A little later one saw with sadness one of them in scanty evening dress, leaving a large part of her body shamelessly uncovered, sitting in a deck chair, leisurely smoking a cigarette, talking to a man of the world. As a woman in many ways she may have been an estimable person, but as a missionary she was an utter disgrace to the name. On the same journey we came across another missionary, who essayed to present Christianity to Mahommedans, Hindus, Parsees, Sikhs, etc. All he did was to press the golden rule—do to others as you would be done by—as the essence of Christianity. A Mahommedan or Hindu or any other pagan might press this equally. This so-called Christian missionary was leaving out the very vital essence of Christianity—“Jesus Christ and Him crucified.” He divorced the Sermon on the Mount from the essentials of Christianity, and by it he was deceiving the very heathen to whom he set out to be a missionary. No wonder Laodicea is to be spued out of the mouth of Him who is “the Amen, the faithful and true Witness, the Beginning of the creation of God.”

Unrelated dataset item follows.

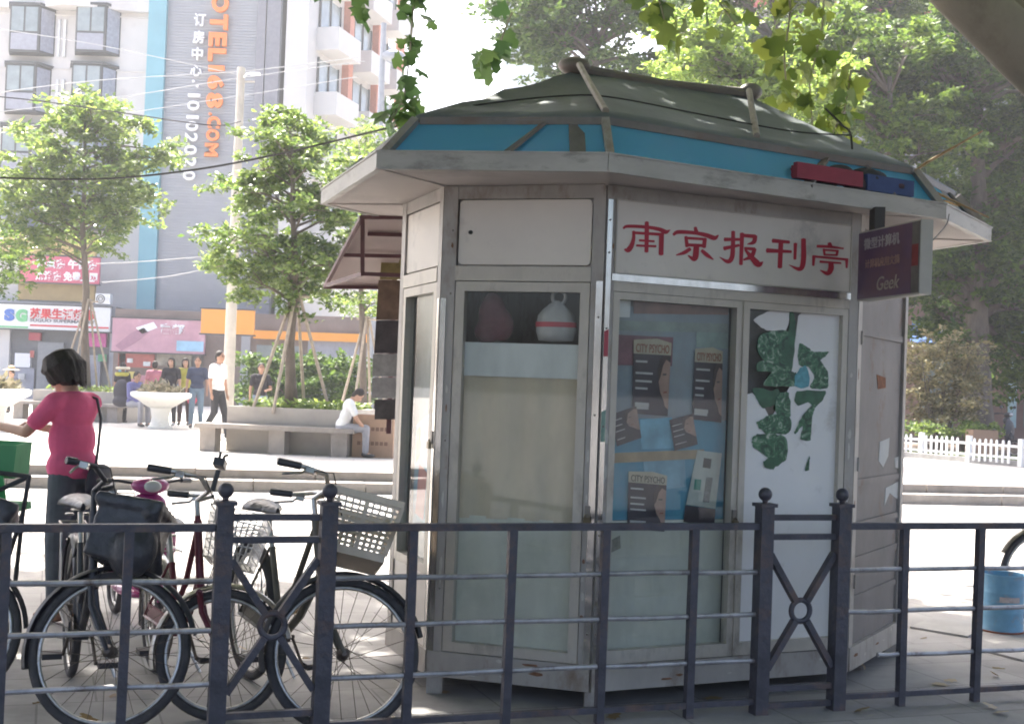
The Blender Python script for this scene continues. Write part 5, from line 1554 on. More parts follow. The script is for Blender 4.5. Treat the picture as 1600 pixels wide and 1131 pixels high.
person(Vector((sp.x - .05, 29.8, ZP)), R(-35), 'man in a blue jacket and pale trousers sitting at the end of the far bench', 1.66, shirt=fab('blue violet jersey', (.13, .13, .28)), trousers=greyt, sk=skin2, legs='sit', lean=.15, sleeve='long',
       arms={1: ((.12, .22, 1.10), (.32, .12, 1.02)), -1: ((.12, -.22, 1.10), (.32, -.12, 1.02))})
bg = at(190, 612, 30.2)
mb = MB(); mb.ell((bg.x, 30.2, ZP + .78), (.20, .14, .30)); mb.ell((bg.x + .02, 30.15, ZP + .55), (.22, .15, .14))
o = bpy.data.objects.new('backpack', remesh(mb, .025)); COL.objects.link(o); o.data.materials.append(fab('charcoal canvas', (.06, .055, .065))); o.data.transform(Matrix.Translation((-bg.x, -30.2, -ZP - .45))); o.location = (bg.x, 30.2, ZP + .45)
tag(o, 'charcoal backpack resting on the far bench beside the seated man', 'backpack')
person_at(126, 566, 38.0, R(-20), 'person in a white shirt half hidden by the staked trunk', shirt=white_t, trousers=greyt, sleeve='long')
hp = at(22, 600, 36.0)
hat_p = person(Vector((hp.x, 36.0, ZP)), R(-100), 'street seller in a straw hat sitting low near the left shops', 1.6, shirt=fab('slate jersey', (.12, .13, .17)), trousers=blackt, legs='sit', lean=.2, sleeve='long', seat=.42,
       arms={1: ((.15, .22, 1.10), (.34, .15, 1.0)), -1: ((.15, -.22, 1.10), (.34, -.15, 1.0))})
mb = MB(); mb.lathe([(.22, .0), (.20, .02), (.10, .035), (.09, .11), (.03, .13)], (.17, 0, 1.19), 20); mb.build('straw_hat', mat('straw', (.50, .38, .24), .8, var=.2, scale=30), hat_p, smooth=True, local=True)
person_at(407, 566, 27.0, R(-70), 'person in a black T-shirt standing behind the near planter', shirt=black_t, trousers=jeans, sk=skin2, arms={1: ((.1, .22, 1.08), (.3, .1, 1.05))})
rp_ = at(540, 640, 20.55)
rd = person(Vector((rp_.x - .05, 20.55, ZP)), R(5), 'woman in a white blouse reading on the end of the near bench', 1.55, shirt=white_t, trousers=greyt, legs='sit', lean=.30, nod=.55, hair='short', seat=.40,
       arms={1: ((.22, .20, 1.12), (.40, .12, 1.02)), -1: ((.22, -.20, 1.12), (.40, -.12, 1.02))})
nw = at(570, 645, 20.5)
mb = MB(); mb.slab([Vector((nw.x - .14, nw.y - .18, nw.z - .03)), Vector((nw.x + .08, nw.y - .18, nw.z + .05)), Vector((nw.x + .08, nw.y + .12, nw.z + .05)), Vector((nw.x - .14, nw.y + .12, nw.z - .03))], .006)
tag(mb.build('open_newspaper', mat('newsprint page', (.62, .64, .60), .8, var=.1, scale=25), org=nw), 'open newspaper held by the woman reading on the bench', 'newspaper')
# ================================================================== plaza furniture
benchm = mat('bench granite', (.29, .255, .23), .7, var=.18, scale=6, bump=.15, dirt=(.28, .25, .22), dirt_amt=.35)
blockm = mat('planter concrete', (.38, .35, .32), .8, var=.15, scale=3, bump=.2, dirt=(.34, .31, .28), dirt_amt=.4)
soilm = mat('planter soil', (.10, .075, .055), .95, var=.3, scale=8)
def planter(px0, px1, Y0, Y1, label, label2, py_top):
    a, b = at(px0, 660, Y0), at(px1, 668, Y1)
    u = Vector((b.x - a.x, Y1 - Y0, 0)); L = u.length; u.normalize(); n = Vector((-u.y, u.x, 0))
    o0 = Vector((a.x, Y0, ZP))
    o = empty('planter_box', o0 + n * .55, label, 'planter')
    mb = MB(); D = 1.7
    t = .14
    s0_, s1_ = .40, L - .15
    q = o0 + u * s0_ + n * .42
    W = s1_ - s0_
    mb.obox(q, u * W, n * t, (0, 0, .74)); mb.obox(q + n * (D - t), u * W, n * t, (0, 0, .74)); mb.obox(q + n * (t + .001), u * t, n * (D - 2 * t - .002), (0, 0, .74)); mb.obox(q + n * (t + .001) + u * (W - t), u * t, n * (D - 2 * t - .002), (0, 0, .74))
    mb.build('wall', blockm, o)
    mb = MB(); mb.obox(q + n * t + u * t + Vector((0, 0, .1)), u * (W - 2 * t), n * (D - 2 * t), (0, 0, .56)); mb.build('soil', soilm, o)
    be = empty('stone_bench', o0, label2, 'bench')
    mb = MB(); mb.obox(o0 + Vector((0, 0, .38)), u * L, n * .40, (0, 0, .075)); mb.build('seat_slab', benchm, be)
    for f in (.03, .47, .86):
        mb = MB(); mb.obox(o0 + u * (L * f) + n * .06, u * .26, n * .28, (0, 0, .379)); mb.build('leg', benchm, be)
    return o, q, u, n, W, D
pl1 = planter(303, 552, 20.7, 20.35, 'concrete planter box behind the near stone bench', 'near stone bench in front of the planter with the staked tree', 634)
pl2 = planter(12, 190, 31.5, 31.0, 'concrete planter box behind the far stone bench', 'far stone bench behind the woman in red', 612)
gc_m = leaf_mat('ground cover leaf', (.06, .12, .025), (.22, .30, .07), .35)
for (o, q, u, n, W, D), nn, sd, lab in ((pl1, 1500, 5, ''), (pl2, 900, 6, '')):
    g = np.random.default_rng(sd)
    a, b, c = g.uniform(.08, .95, nn), g.uniform(.08, .92, nn), g.uniform(0, .16, nn)
    pts = np.array(q)[None] + a[:, None] * W * np.array(u)[None] + b[:, None] * D * np.array(n)[None]
    pts[:, 2] = ZP + .68 + c
    leaves('plants', pts, .11, gc_m, o, seed=sd, kind='stuff')
urnm = mat('white urn stone', (.68, .67, .63), .6, var=.08, scale=4, dirt=(.50, .47, .42), dirt_amt=.25)
drym = leaf_mat('dried plant leaf', (.10, .10, .05), (.34, .30, .20), .25)
def urn(px, Y, label, cat='urn'):
    p = at(px, 640, Y); p.z = ZP
    o = empty('stone_urn', p, label, cat)
    mb = MB(); mb.lathe([(.27, 0), (.27, .04), (.21, .10), (.19, .25), (.22, .42), (.235, .46)], p, 28); mb.build('pedestal', urnm, o, smooth=True)
    mb = MB(); mb.lathe([(.235, .464), (.34, .52), (.52, .64), (.64, .70), (.67, .735), (.67, .80), (.62, .82), (.58, .80), (.50, .74)], p, 36); mb.build('bowl', urnm, o, smooth=True)
    mb = MB(); mb.lathe([(.50, .735), (.3, .77), (.01, .78)], p, 20); mb.build('soil', soilm, o)
    g = np.random.default_rng(abs(int(px)) + 3)
    nn = 420; r = .45 * np.sqrt(g.uniform(0, 1, nn)); t = g.uniform(0, 2 * np.pi, nn)
    pts = np.stack([p.x + r * np.cos(t), p.y + r * np.sin(t), ZP + .78 + g.uniform(0, 1, nn) ** 2 * .34 * (1 - r / .6)], 1)
    leaves('dried_plants', pts, .15, drym, o, seed=abs(int(px)) + 9, droop=-.7, kind='stuff')
    return o
urn(251, 28.9, 'white stone urn with dried plants beside the standing people')
urn(-8, 25.2, 'white stone urn cut off by the left edge of the view')

card = mat('cardboard', (.36, .235, .165), .85, var=.1, scale=5); cardink = mat('faded box print', (.20, .12, .09), .9)
def carton(px0, px1, py_top, Y, z0, label, tag_lines=True, dy=.4, rot=0):
    a, b = at(px0, py_top, Y), at(px1, py_top, Y)
    o = empty('cardboard_box', ((a.x + b.x) / 2, Y, z0), label, 'box')
    mb = MB(); mb.box((a.x, Y, z0), (b.x, Y + dy, a.z)); mb.build('carton', card, o)
    for s in (0, 1):
        mb = MB(); mb.box((a.x + .004, Y - .006 + s * (dy - .05), a.z + .001), (b.x - .004, Y + .05 + s * (dy - .05), a.z + .006)); mb.build('flap', card, o)
    if tag_lines:
        for f in (.32, .66):
            zz = a.z + (z0 - a.z) * f
            for k in range(7):
                x0 = a.x + (b.x - a.x) * (.12 + .11 * k); m2 = MB(); m2.box((x0, Y - .003, zz - .03), (x0 + .055, Y - .001, zz + .03)); m2.build('print_mark', cardink, o)
    return o
carton(552, 616, 648, 20.6, ZP, 'brown cardboard box standing at the end of the near bench')

# ================================================================== trees
barkm = mat('grey brown bark', (.13, .105, .085), .9, var=.35, scale=10, stretch=(1, 1, .25), bump=.6, bscale=30)
stakem = mat('wooden stake', (.36, .30, .24), .8, var=.25, scale=12)
def limb_tree(root, base, top, r0, lobes, seed, m=barkm, wob=.12):
    g = random.Random(seed)
    mb = MB(); pts = []; rs = []
    base, top = Vector(base), Vector(top)
    for i in range(9):
        f = i / 8
        p = base.lerp(top, f) + Vector((g.uniform(-1, 1), g.uniform(-1, 1), 0)) * wob * f * (1 - f) * 2
        pts.append(p); rs.append(r0 * (1.25 if i == 0 else 1 - .75 * f))
    mb.tube(pts, rs, 10)
    mb.build('trunk', m, root, smooth='all')
    for k, (x, y, z, r) in enumerate(lobes):
        c = Vector((x, y, z))
        f = min(max((z - base.z - r * .9) / max(top.z - base.z, .1), .35), .95)
        a = pts[min(int(f * 8), 7)].lerp(pts[min(int(f * 8) + 1, 8)], f * 8 % 1)
        mid = a.lerp(c, .5) + Vector((g.uniform(-.1, .1), g.uniform(-.1, .1), .08 * (c - a).length))
        rb = r0 * .38 * (1 - f * .5)
        m2 = MB(); m2.tube([a, mid, c], [rb, rb * .65, rb * .25], 7)
        for j in range(4):
            e = c + Vector((g.uniform(-1, 1), g.uniform(-1, 1), g.uniform(-.4, 1))) * r * .7
            m2.tube([mid.lerp(c, .5), e], [rb * .35, rb * .1], 5)
        m2.build('branch', m, root, smooth='all')
def lobes_px(L, Y, seed, dy=1.0, back=True):
    g = random.Random(seed); out = []
    for px, py, pr in L:
        yy = Y + g.uniform(-dy, dy) * .6
        p = at(px, py, yy); r = pr * yy / FPX
        out.append((p.x, yy, p.z, r))
        if back: 
            yy2 = yy + dy * g.uniform(.7, 1.3); p2 = at(px + g.uniform(-15, 15), py + g.uniform(-10, 10), yy2); out.append((p2.x, yy2, p2.z, r * .9))
    return out
lf1 = leaf_mat('camphor leaf', (.04, .085, .02), (.15, .215, .05), .45, .35)
lf2 = leaf_mat('camphor leaf light', (.045, .095, .022), (.18, .25, .055), .48, .35)
lfd = leaf_mat('dark evergreen leaf', (.02, .055, .012), (.09, .155, .026), .33, .5, .2)
lfo = leaf_mat('olive leaf', (.03, .072, .014), (.12, .185, .03), .4, .5, .2)
lfl = leaf_mat('lime green leaf', (.08, .15, .02), (.22, .31, .06), .45)
def tree(px, py_base, Y, L, label, seed, lm, leaf=.13, dens=34, rc=.34, r0=.09, zb=ZP, stakes=False, top_py=None, dy=1.0, group=None, surf=.35, back=True, cat='tree'):
    b = at(px, py_base, Y); b.z = zb
    root = empty('tree', b, label, cat, group)
    lobes = lobes_px(L, Y, seed, dy, back)
    tz = at(px, top_py if top_py is not None else min(l[1] for l in L) + 60, Y)
    limb_tree(root, b, tz, r0, lobes, seed)
    leaves('crown', clump_points(lobes, dens, rc, seed, surf), leaf, lm, root, seed=seed)
    if stakes:
        for k, (dx, dyy) in enumerate(((-.62, -.25), (.62, .2), (.12, .6), (-.22, -.5))):
            m2 = MB(); m2.tube([b + Vector((dx, dyy, -.1 if zb == ZP else -.02)), b + Vector((dx * .06, dyy * .06 , stakes))], .028, 8); m2.build('stake', stakem, root, smooth=True)
        m2 = MB(); m2.tube([b + Vector((-.22, 0, stakes - .06)), b + Vector((.22, 0, stakes - .06))], .022, 8); m2.build('stake_tie', stakem, root, smooth=True)
    return root
tree(132, 640, 32.4, [(140, 168, 36), (105, 185, 34), (175, 190, 40), (70, 225, 42), (125, 235, 54), (205, 205, 30), (236, 246, 24), (203, 265, 36), (35, 262, 36), (75, 300, 52), (150, 300, 58), (205, 330, 40), (45, 340, 42), (110, 360, 46), (15, 310, 34), (170, 365, 34), (256, 236, 11), (60, 385, 30), (20, 360, 28)],
     'young staked tree with a bright crown in the far planter', 21, lf2, leaf=.17, dens=60, rc=.42, r0=.12, zb=ZP + .66, stakes=2.4, top_py=190)
tree(456, 640, 21.4, [(436, 178, 30), (415, 205, 28), (465, 200, 32), (440, 240, 48), (400, 262, 34), (490, 252, 36), (375, 300, 30), (430, 310, 60), (500, 320, 48), (360, 375, 32), (410, 390, 56), (480, 400, 56), (540, 345, 34), (535, 415, 38), (350, 408, 22), (400, 440, 34), (500, 455, 34), (560, 300, 28), (450, 470, 30)],
     'staked tree with a dense rounded crown in the near planter', 22, lf1, leaf=.11, dens=70, rc=.27, r0=.10, zb=ZP + .66, stakes=2.0, top_py=230)
tree(568, 640, 27.0, [(560, 215, 34), (590, 240, 30), (545, 262, 34), (600, 280, 30), (575, 300, 30), (530, 300, 30), (600, 470, 26), (560, 480, 24)],
     'slender pale green tree behind the staked tree, next to the kiosk', 23, lf2, leaf=.12, dens=50, rc=.32, r0=.09, stakes=2.6, top_py=240)
tree(-30, 640, 30.0, [(10, 380, 30), (20, 420, 34), (-15, 400, 40), (5, 450, 22), (-30, 440, 40)], 'olive leaved tree at the left edge of the view', 24, lfo, leaf=.14, dens=30, rc=.36, r0=.10, top_py=400)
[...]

These are illustrations of how there may be activity, but the spring absent. Alas! they could be duplicated by the thousand.

Works without true faith, labours without true love; patience without true hope, and what then? Spued out of Christ’s mouth is the doom of Laodiceanism.

May each and all be concerned about themselves in relation to this Laodicean day.

  “Work … Labour … Patience.”

Shall we earnestly seek to fill this up in the only way in which “work, labour, patience” is of any avail? God grant it. “Work of faith, labour of love, patience of hope.”